Znany dyskont spożywczy jest oburzony zachowaniem klientów, którzy obrywają liście kalafiora. Wszystko zaczęło się w 2023 roku. Co ciekawe, wówczas padło przyzwolenie na takowe zachowanie. Market chwilę później zmienił jednak zdanie, a w mediach pojawiły się komunikaty i ostrzeżenia o konsekwencjach…
Biedronka dała przyzwolenie?
Cofnijmy się do akcji promocyjnej Biedronki z maja 2023 roku. Wzbudziła ona w jednym z konsumentów niemałe oburzenie. Klient popularnej sieci handlowej skarżył się na to, że duża część ceny (importowanego) kalafiora to same liście. Market zdecydował się odpowiedzieć na ten komentarz, jednak finalnie wyszło co najmniej niezręcznie…
W komentarzu pod postem opisującym akcje promocyjną Biedronki konsument wskazał, że kalafior kosztował go 26,00 zł (9,99 zł/kg). Klient wrócił do domu i odkroił liście kalafiora. Okazało się, że waga spadła niemal o kilogram. – Czyste oszustwo – podsumował.
Co ciekawe, Biedronka zdecydowała się odpowiedzieć na komentarz konsumenta. Wskazała, że obrywanie liści kalafiora nie jest zabronione. Niemniej, zaledwie chwilę później market edytował swoją wypowiedź. Wówczas mogliśmy przeczytać, że liście kalafiora stanowią integralną część warzywa, chroniącą przed nadmierną utratą wilgoci.

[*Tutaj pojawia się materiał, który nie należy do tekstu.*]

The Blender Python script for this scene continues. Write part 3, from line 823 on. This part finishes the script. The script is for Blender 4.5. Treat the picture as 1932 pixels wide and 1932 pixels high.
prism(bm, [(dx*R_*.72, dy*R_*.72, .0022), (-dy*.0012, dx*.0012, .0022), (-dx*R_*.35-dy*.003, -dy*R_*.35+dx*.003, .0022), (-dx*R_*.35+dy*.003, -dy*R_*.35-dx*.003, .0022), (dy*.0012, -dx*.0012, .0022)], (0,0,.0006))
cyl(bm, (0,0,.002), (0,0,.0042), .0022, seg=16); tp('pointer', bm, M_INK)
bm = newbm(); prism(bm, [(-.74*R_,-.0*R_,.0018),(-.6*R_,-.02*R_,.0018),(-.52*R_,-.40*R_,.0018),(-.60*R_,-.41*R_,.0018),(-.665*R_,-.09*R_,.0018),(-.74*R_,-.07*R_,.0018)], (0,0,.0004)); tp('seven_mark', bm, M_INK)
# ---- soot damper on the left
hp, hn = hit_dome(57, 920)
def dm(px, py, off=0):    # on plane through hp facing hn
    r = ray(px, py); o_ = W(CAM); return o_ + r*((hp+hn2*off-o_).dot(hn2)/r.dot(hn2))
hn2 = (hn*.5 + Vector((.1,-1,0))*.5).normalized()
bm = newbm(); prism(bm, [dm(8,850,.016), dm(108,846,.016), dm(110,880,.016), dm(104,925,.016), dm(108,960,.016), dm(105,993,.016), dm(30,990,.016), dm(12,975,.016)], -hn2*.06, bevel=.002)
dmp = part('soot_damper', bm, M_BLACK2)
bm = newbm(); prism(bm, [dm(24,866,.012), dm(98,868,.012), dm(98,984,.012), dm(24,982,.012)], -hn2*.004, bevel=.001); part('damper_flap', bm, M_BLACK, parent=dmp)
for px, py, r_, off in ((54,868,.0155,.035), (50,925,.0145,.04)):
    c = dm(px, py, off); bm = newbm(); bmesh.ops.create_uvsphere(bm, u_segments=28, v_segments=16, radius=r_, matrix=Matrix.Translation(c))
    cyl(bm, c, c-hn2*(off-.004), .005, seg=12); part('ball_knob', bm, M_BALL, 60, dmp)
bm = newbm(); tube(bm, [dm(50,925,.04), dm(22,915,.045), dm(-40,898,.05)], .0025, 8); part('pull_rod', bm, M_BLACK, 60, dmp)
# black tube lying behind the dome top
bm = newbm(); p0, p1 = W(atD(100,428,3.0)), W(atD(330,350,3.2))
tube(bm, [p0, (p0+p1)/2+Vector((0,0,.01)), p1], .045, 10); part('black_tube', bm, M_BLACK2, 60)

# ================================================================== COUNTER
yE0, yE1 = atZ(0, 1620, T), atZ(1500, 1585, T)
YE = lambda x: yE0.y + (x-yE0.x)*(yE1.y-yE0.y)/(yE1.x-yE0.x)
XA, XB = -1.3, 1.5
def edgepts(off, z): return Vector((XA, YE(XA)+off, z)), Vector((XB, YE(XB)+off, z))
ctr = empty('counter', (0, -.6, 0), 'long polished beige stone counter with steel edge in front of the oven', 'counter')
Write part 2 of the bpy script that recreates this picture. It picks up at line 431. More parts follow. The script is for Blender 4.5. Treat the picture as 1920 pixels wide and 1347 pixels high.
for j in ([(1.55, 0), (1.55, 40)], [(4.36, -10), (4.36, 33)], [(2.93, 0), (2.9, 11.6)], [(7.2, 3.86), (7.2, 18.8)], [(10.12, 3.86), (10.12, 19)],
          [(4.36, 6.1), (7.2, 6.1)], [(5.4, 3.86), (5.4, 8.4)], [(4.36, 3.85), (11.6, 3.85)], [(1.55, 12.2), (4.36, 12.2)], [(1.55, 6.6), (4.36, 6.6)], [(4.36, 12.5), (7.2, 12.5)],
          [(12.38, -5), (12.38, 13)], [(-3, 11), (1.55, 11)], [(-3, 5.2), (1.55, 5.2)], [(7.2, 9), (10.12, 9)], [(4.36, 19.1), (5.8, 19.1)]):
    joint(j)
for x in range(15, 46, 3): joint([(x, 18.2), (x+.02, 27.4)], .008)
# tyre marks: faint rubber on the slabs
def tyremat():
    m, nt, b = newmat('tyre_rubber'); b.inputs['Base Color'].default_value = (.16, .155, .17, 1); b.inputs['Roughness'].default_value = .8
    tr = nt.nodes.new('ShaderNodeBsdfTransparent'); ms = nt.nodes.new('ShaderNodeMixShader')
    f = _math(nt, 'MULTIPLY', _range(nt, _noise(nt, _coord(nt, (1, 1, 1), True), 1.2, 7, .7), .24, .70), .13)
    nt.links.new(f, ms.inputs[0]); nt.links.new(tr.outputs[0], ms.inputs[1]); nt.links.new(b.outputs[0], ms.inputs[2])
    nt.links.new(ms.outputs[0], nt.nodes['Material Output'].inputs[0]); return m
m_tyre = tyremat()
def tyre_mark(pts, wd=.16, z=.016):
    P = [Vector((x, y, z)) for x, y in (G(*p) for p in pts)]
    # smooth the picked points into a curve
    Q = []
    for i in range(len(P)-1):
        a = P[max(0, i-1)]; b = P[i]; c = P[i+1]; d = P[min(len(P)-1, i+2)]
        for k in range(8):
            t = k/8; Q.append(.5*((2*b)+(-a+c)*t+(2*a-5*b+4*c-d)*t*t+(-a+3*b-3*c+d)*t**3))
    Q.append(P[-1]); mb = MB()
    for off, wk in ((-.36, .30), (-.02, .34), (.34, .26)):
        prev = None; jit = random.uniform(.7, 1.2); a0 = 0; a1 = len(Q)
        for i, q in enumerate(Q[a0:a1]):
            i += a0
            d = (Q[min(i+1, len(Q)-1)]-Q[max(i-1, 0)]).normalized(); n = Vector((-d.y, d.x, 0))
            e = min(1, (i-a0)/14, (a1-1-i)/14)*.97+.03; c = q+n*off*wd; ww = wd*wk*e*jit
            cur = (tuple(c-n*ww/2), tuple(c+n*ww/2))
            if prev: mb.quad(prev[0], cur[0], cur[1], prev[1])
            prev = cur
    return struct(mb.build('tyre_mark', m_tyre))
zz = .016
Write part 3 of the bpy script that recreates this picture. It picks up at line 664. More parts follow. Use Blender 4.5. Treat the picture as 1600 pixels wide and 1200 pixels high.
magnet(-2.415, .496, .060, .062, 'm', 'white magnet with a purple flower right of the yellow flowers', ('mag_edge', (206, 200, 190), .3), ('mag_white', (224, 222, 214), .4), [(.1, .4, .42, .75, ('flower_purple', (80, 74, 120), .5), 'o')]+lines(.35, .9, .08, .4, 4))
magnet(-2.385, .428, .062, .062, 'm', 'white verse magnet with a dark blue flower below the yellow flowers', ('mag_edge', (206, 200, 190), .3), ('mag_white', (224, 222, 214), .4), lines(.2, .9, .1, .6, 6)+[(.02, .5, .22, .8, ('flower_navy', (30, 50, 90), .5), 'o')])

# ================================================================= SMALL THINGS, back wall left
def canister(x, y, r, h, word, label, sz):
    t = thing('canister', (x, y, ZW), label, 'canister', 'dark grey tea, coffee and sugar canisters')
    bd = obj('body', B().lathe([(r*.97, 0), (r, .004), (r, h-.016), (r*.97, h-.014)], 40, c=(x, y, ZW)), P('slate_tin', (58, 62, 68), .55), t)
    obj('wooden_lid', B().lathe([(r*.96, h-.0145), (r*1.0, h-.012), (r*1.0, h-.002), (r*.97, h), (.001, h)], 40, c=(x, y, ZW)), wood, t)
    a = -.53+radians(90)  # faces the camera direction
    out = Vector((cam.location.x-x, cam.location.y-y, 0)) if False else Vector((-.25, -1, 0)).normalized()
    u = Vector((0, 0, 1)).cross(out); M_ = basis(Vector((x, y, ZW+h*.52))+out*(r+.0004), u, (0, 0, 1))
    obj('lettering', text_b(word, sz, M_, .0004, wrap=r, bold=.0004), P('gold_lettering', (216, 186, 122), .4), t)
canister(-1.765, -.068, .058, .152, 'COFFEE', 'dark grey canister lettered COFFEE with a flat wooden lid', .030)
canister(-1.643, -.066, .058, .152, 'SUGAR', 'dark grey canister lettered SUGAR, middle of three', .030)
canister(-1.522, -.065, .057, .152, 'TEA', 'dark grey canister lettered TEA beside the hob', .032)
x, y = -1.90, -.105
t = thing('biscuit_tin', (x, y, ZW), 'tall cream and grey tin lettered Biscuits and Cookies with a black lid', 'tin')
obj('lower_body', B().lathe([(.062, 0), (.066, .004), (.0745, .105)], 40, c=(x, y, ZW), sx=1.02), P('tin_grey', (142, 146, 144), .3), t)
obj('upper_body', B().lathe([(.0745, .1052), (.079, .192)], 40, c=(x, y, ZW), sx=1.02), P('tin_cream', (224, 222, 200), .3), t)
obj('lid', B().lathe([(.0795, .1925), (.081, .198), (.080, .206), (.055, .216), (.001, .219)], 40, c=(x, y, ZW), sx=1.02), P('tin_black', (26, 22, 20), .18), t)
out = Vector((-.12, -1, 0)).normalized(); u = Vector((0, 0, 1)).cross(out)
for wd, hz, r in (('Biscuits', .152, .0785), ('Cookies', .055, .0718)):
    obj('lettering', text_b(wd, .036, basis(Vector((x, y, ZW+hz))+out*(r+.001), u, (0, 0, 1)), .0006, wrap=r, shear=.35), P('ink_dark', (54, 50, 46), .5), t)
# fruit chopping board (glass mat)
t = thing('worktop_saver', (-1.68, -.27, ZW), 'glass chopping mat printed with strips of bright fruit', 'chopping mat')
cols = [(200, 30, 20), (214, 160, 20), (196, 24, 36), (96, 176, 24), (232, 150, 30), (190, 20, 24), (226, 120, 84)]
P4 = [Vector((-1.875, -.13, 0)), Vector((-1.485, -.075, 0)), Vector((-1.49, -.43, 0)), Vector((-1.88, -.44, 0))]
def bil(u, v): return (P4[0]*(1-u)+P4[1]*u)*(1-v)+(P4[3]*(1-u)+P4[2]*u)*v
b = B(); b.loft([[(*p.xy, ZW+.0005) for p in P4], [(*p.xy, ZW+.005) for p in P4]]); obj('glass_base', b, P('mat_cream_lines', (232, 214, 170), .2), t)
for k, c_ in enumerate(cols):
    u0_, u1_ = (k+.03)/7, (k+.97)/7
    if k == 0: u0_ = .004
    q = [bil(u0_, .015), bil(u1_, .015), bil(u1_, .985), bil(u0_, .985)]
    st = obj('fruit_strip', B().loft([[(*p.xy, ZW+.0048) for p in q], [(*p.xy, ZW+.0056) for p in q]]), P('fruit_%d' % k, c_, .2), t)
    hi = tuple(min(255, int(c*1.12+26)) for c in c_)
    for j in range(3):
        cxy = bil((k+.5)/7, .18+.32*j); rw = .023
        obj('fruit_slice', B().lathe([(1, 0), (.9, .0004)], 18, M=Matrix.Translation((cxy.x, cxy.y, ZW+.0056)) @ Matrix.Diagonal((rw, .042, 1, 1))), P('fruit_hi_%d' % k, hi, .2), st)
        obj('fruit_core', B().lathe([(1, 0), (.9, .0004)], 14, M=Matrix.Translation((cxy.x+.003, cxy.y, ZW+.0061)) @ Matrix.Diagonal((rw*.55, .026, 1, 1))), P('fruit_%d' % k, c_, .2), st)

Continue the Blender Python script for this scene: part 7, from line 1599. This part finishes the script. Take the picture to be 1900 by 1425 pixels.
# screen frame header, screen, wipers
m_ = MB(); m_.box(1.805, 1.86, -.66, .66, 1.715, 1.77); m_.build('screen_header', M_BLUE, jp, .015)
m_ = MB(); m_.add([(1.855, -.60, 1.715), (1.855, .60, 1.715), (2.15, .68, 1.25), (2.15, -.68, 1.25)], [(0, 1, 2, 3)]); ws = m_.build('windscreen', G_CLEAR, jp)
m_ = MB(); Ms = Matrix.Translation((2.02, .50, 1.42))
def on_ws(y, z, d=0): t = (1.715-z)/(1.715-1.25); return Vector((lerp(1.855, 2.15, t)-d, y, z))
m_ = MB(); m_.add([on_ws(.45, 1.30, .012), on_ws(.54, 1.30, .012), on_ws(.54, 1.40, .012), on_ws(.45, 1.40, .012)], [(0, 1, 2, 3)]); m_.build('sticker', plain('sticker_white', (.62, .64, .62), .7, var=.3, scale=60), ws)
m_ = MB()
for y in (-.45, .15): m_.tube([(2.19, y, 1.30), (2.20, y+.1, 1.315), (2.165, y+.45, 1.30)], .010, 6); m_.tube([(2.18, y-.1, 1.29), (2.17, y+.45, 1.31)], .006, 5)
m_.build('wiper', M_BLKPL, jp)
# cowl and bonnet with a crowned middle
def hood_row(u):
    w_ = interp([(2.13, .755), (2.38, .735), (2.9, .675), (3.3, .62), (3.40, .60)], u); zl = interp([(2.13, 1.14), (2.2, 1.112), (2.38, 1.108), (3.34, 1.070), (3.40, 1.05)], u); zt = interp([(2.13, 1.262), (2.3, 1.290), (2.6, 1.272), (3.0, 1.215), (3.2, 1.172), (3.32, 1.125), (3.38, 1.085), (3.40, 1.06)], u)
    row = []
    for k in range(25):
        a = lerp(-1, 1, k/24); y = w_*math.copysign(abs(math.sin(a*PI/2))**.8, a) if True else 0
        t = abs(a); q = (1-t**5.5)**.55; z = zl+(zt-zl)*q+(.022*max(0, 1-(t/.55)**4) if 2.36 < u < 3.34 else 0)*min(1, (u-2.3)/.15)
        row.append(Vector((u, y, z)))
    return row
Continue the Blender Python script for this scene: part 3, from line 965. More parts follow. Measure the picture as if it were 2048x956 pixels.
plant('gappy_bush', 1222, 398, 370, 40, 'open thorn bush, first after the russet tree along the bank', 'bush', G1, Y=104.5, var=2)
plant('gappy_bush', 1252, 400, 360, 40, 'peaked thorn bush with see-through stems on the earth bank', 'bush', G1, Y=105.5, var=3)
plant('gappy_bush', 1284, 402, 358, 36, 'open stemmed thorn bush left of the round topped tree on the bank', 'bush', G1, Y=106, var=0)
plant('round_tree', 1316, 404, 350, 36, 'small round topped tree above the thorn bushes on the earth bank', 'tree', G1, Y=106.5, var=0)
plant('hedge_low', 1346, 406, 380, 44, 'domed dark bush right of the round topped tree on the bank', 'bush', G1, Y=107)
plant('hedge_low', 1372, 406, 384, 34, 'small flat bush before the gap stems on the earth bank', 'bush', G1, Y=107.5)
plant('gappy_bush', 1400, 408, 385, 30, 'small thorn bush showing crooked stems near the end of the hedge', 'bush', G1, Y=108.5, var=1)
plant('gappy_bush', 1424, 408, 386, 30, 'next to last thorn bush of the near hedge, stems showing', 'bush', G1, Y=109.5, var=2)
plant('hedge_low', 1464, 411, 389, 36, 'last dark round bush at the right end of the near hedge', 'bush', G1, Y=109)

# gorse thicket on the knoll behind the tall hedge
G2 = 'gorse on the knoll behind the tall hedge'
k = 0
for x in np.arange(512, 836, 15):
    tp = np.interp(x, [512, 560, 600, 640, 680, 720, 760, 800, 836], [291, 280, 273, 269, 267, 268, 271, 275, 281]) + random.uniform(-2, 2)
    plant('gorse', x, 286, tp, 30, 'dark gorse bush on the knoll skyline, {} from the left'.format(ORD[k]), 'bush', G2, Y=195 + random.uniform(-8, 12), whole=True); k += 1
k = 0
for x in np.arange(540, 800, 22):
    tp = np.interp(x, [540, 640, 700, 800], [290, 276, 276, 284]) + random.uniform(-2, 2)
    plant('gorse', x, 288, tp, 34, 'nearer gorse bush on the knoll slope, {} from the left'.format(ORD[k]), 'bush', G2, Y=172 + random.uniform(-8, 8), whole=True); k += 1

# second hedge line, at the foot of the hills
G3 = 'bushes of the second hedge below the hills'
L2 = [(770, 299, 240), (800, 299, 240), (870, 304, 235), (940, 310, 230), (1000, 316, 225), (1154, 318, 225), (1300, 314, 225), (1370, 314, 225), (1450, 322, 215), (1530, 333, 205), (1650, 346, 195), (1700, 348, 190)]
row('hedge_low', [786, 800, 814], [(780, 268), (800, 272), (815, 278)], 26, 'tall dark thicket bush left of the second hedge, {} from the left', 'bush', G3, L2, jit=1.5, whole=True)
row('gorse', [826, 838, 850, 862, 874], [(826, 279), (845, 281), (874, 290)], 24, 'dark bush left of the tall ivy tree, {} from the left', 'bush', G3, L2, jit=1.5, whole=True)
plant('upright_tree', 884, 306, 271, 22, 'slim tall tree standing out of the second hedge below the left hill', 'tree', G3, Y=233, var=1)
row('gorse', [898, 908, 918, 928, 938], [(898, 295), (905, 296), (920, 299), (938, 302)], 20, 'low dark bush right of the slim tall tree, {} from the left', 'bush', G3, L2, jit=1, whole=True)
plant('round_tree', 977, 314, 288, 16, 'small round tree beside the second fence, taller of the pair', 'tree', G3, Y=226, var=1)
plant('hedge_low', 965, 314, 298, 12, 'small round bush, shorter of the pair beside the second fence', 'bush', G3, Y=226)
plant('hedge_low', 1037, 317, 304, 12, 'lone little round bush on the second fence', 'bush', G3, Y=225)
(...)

Jaki z tego wniosek? Biedronka przestraszyła się, że klienci masowo zaczną obrywać liście kalafiora, natomiast zysk spadnie. Obawy nie były bezpodstawne, a obecnie w wielu miejscach możemy zaobserwować resztki pozostawione przez konsumentów. Sieć jest tym oburzona i przypomina, że w każdym momencie pracownicy mogą wezwać policję.
Co grozi za obrywanie liści kalafiora?
W przypadku, w którym klient Biedronki zostanie zauważony podczas obrywania liści kalafiora, pracownicy mogą wezwać policję. Konsument, chcąc “odchudzić” warzywo, dopuszcza się bowiem wykroczenia. – Kto cudzą rzecz umyślnie niszczy, uszkadza lub czyni niezdatną do użytku, jeżeli szkoda nie przekracza 800 złotych, podlega karze aresztu, ograniczenia wolności albo grzywny – mówi art. 124 kodeksu wykroczeń.
Aktualna sytuacja, którą widzimy w Biedronce, świadczy jednak o tym, że konsumenci nie boją się ryzyka lub nie są go świadomi. Sieć jest tym oburzona. Nie byłoby w tym nic dziwnego, gdyby nie komentarz, który początkowo pojawił się pod opinią niezadowolonego klienta. Warto przy tym zauważyć, że nie ma to jednak dużego znaczenia, a obrywanie liści kalafiora pozostaje niezgodne z prawem. Pracownicy coraz częściej zwracają uwagę konsumentom, a może się zdarzyć, że na miejscu pojawi się lokalny patrol policji.